Lines of data

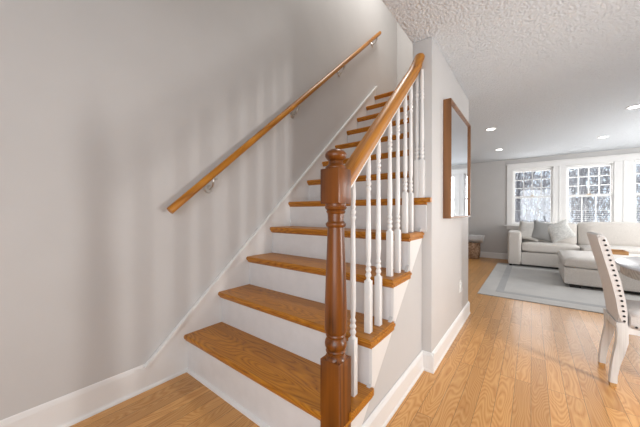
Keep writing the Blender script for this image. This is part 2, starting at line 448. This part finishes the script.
# ------------------------------------------------------------------ balustrade
bl = thing('stair_balustrade', 'oak newel post and handrail on white turned balusters along the open side of the stairs', 'balustrade', (-.648, .94, 0))
NX, NY, NH = -.648, .94, .047
bm = newbm()
box(bm, NX - NH, NX + NH, NY - NH, NY + NH, 0, .490, .003)
# lamb's tongue shoulders
def pyr(bm, z0, h0, z1, h1, n=4):
    prev = None
    for k in range(n + 1):
        t = k / n; hh = h0 + (h1 - h0) * math.sin(t * math.pi / 2); z = z0 + (z1 - z0) * t
        ring = [bm.verts.new((NX + sx * hh, NY + sy * hh, z)) for sx, sy in ((-1, -1), (1, -1), (1, 1), (-1, 1))]
        if prev:
            for j in range(4): bm.faces.new((prev[j], prev[(j + 1) % 4], ring[(j + 1) % 4], ring[j]))
        prev = ring
    bm.faces.new(prev)
pyr(bm, .487, .0465, .503, .030)
lathe(bm, [(.488, .046), (.498, .043), (.506, .036), (.512, .036), (.516, .041), (.522, .0425), (.528, .039), (.532, .041), (.542, .0455), (.552, .0465), (.562, .045), (.572, .040),
           (.577, .037), (.582, .041), (.588, .0425), (.594, .040), (.600, .045), (.612, .0475), (.70, .0465), (.80, .0435), (.92, .039), (1.036, .0345), (1.040, .040), (1.046, .0425), (1.053, .0425), (1.058, .037),
           (1.062, .034), (1.092, .0345), (1.097, .039), (1.103, .0405), (1.108, .037), (1.112, .043), (1.119, .046), (1.126, .043), (1.137, .044)], NX, NY, 36)
box(bm, NX - NH, NX + NH, NY - NH, NY + NH, 1.134, 1.279, .004)
np_ = obj('newel_post', bm, 'newel', bl, 32)
bm = newbm()
lathe(bm, [(1.278, .040), (1.281, .044), (1.287, .044), (1.290, .040), (1.296, .035), (1.303, .030), (1.308, .031)] +
      [(1.336 + .028 * math.sin(a), max(.002, .0455 * math.cos(a))) for a in [(-.95 + k * (2.52 / 14)) for k in range(15)]], NX, NY, 32)
obj('ball_finial', bm, 'newel', np_, 60)
# handrail: profile (side, up)
RAILX = -.648
zr = lambda y: 1.292 + .950 * (y - 1.06)      # centre line
half = [(.020, -.036), (.021, -.018), (.031, -.010), (.034, .004), (.030, .020), (.020, .030), (.006, .034)]
prof = half + [(-a, b) for a, b in reversed(half)]
path = [(RAILX, y, zr(y)) for y in (.985, 1.2, 1.4, 1.6, 1.75)]
path += [(RAILX + .004, 1.84, zr(1.84) + .001), (RAILX + .014, 1.90, zr(1.90) + .024), (RAILX + .024, YW, zr(YW) + .052)]
obj('handrail', sweep(newbm(), path, prof, side=Vector((1, 0, 0))), 'rail', bl, 50)
bm = newbm(); pathf = [(RAILX, y, zr(y) - .056) for y in (.99, 1.5, 1.90)]
fil = [(-.016, -.006), (.016, -.006), (.016, .006), (-.016, .006)]
obj('rail_fillet', sweep(bm, pathf, fil, side=Vector((1, 0, 0))), 'trimw', bl)
BAL = [(-.650, 1.082, 0), (-.650, 1.232, 1), (-.650, 1.345, 1), (-.650, 1.494, 2), (-.650, 1.612, 2), (-.648, 1.730, 3), (-.647, 1.830, 3), (-.637, 1.9285, 4), (-.603, 1.9285, 4)]
def baluster(x, y, i):
    zb = tz(i); zt = zr(y) - .045
    if i == 4: zt = zr(y) - .03
    hq = .016
    sb = zb + .262
    bm = newbm()
    box(bm, x - hq, x + hq, y - hq, y + hq, zb, sb, .0015)
    a = sb; t = zt - .205
    P = [(a - .004, .016), (a + .006, .0125), (a + .012, .009), (a + .018, .0125), (a + .028, .0155), (a + .036, .0125), (a + .041, .0095), (a + .047, .013), (a + .055, .0155), (a + .063, .0125), (a + .068, .0095),
         (a + .074, .0125), (a + .081, .0145), (a + .088, .0115), (a + .094, .0095), (a + .11, .0115), (a + .15, .0142), (a + .20, .0140), (t - .03, .0105), (t, .0095),
         (t + .005, .0125), (t + .012, .014), (t + .019, .0115), (t + .024, .009), (t + .03, .0125), (t + .038, .0145), (t + .046, .012), (t + .051, .0095), (t + .057, .012), (t + .063, .013), (t + .07, .010),
         (t + .08, .0115), (t + .11, .013), (zt, .0095)]
    lathe(bm, P, x, y, 14)
    return obj('baluster', bm, 'trimw', bl, 40)
for b in BAL: baluster(*b)

# ------------------------------------------------------------------ wall handrail
hr = thing('wall_handrail', 'long oak handrail on metal brackets running up the grey wall left of the stairs', 'handrail', (XL, .78, 1.1))
HX = XL + .072
zh = lambda y: 1.115 + .890 * (y - .784)
prof = [(.021 * math.cos(a), .025 * math.sin(a)) for a in [2 * math.pi * k / 18 for k in range(18)]]
obj('rail', sweep(newbm(), [(HX, y, zh(y)) for y in (.775, .785, 1.5, 2.5, 3.79, 3.80)], prof, side=Vector((1, 0, 0))), 'rail', hr, 50)
for y in (1.075, 1.97, 2.80, 3.68):
    zc = zh(y) - .105
    bm = newbm()
    r = bmesh.ops.create_cone(bm, cap_ends=True, segments=24, radius1=.033, radius2=.026, depth=.012, matrix=Matrix.Translation((XL + .0062, y, zc)) @ Matrix.Rotation(math.pi / 2, 4, 'Y'))
    b = obj('bracket', bm, 'metal', hr, 40)
    pth = [(XL + .008, y, zc), (XL + .035, y, zc), (XL + .060, y, zc + .018), (HX, y, zc + .050), (HX, y, zh(y) - .022)]
    bm = newbm(); sweep(bm, pth, circ(.0065, 10), side=Vector((0, 1, 0)))
    box(bm, HX - .012, HX + .012, y - .03, y + .03, zh(y) - .037, zh(y) - .030)
    obj('bracket_arm', bm, 'metal', b, 50)

# ------------------------------------------------------------------ ceiling downlights
LT = [((-.471, 4.637), 'round recessed downlight nearest the hanging mirror, left front of the four'), ((-.501, 6.252), 'round recessed downlight nearest the far left corner, left back of the four'),
      ((.898, 6.237), 'round recessed downlight before the middle window, right back of the four'), ((.925, 4.66), 'round recessed downlight at the right edge of the picture, right front of the four')]
for (x, y), lab in LT:
    t = thing('recessed_downlight', lab, 'ceiling light', (x, y, H), 'recessed downlights in the ceiling')
    bm = newbm(); lathe(bm, [(H - .001, .052), (H - .006, .052), (H - .007, .066), (H - .002, .070), (H - .0005, .070)], x, y, 32); obj('trim_ring', bm, 'trimw', t, 40)
    bm = newbm(); lathe(bm, [(H - .0055, .051), (H - .0095, .035), (H - .0105, .010)], x, y, 24); obj('lens', bm, 'lamp', t, 60)

# ------------------------------------------------------------------ mirror and outlet
mz0, mz1, my0, my1 = 1.05, 1.965, 2.235, 3.075
t = thing('wall_mirror', 'tall rectangular mirror in a slim brown wooden frame on the grey wall end', 'mirror', (WX, (my0 + my1) / 2, mz0))
bm = newbm(); d = .058; w = .016
x0, x1 = WX + .001, WX + d
box(bm, x0, x1, my0, my0 + w, mz0, mz1, .002); box(bm, x0, x1, my1 - w, my1, mz0, mz1, .002)
box(bm, x0, x1, my0 + w, my1 - w, mz0, mz0 + w, .002); box(bm, x0, x1, my0 + w, my1 - w, mz1 - w, mz1, .002)
obj('wooden_frame', bm, 'frame', t)
bm = newbm(); box(bm, WX + .002, WX + .044, my0 + w, my1 - w, mz0 + w, mz1 - w); obj('mirror_glass', bm, 'mirror', t)

t = thing('wall_outlet', 'white electrical outlet plate low on the grey wall near the living room', 'outlet', (WX, 2.87, .39))
bm = newbm(); box(bm, WX + .0005, WX + .006, 2.835, 2.905, .332, .448, .002); obj('cover_plate', bm, 'plate', t)
for zc in (.365, .415):
    bm = newbm(); box(bm, WX + .006, WX + .0085, 2.852, 2.888, zc - .016, zc + .016, .004, 3); s = obj('receptacle', bm, 'plate', t)
    bm = newbm(); box(bm, WX + .0085, WX + .0088, 2.861, 2.863, zc - .004, zc + .008); box(bm, WX + .0085, WX + .0088, 2.876, 2.878, zc - .004, zc + .008); obj('slots', bm, 'dark', s)

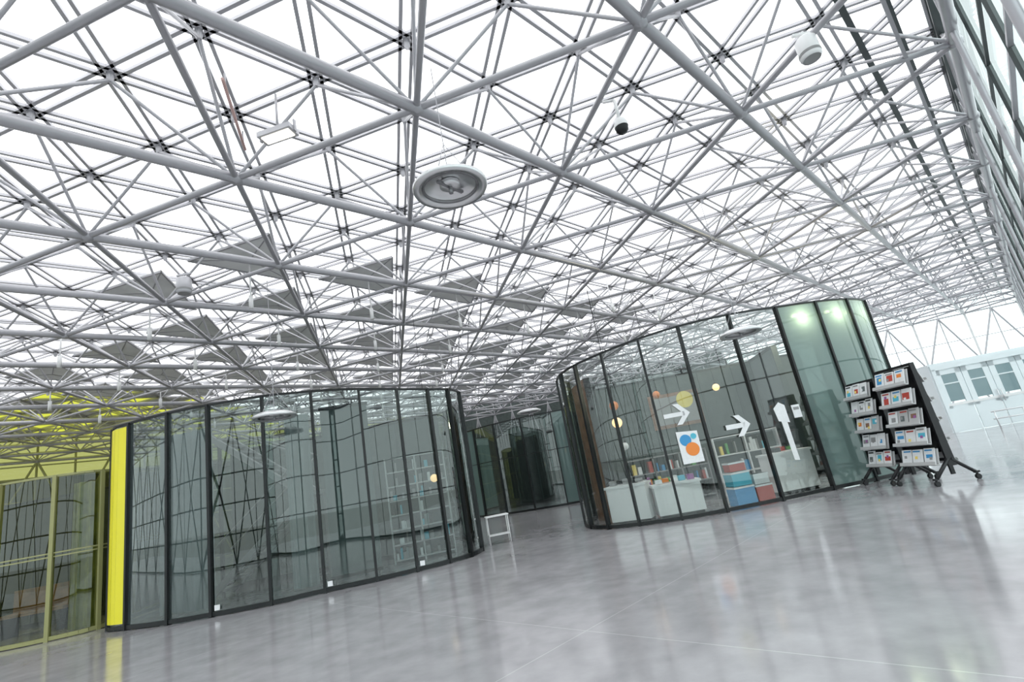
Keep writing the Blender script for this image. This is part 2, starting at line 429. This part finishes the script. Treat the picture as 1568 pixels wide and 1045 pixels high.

(Exercise directions)
Of the lines above, how many include the word "This"? Reply with the number alone.

(Result of the exercise)
2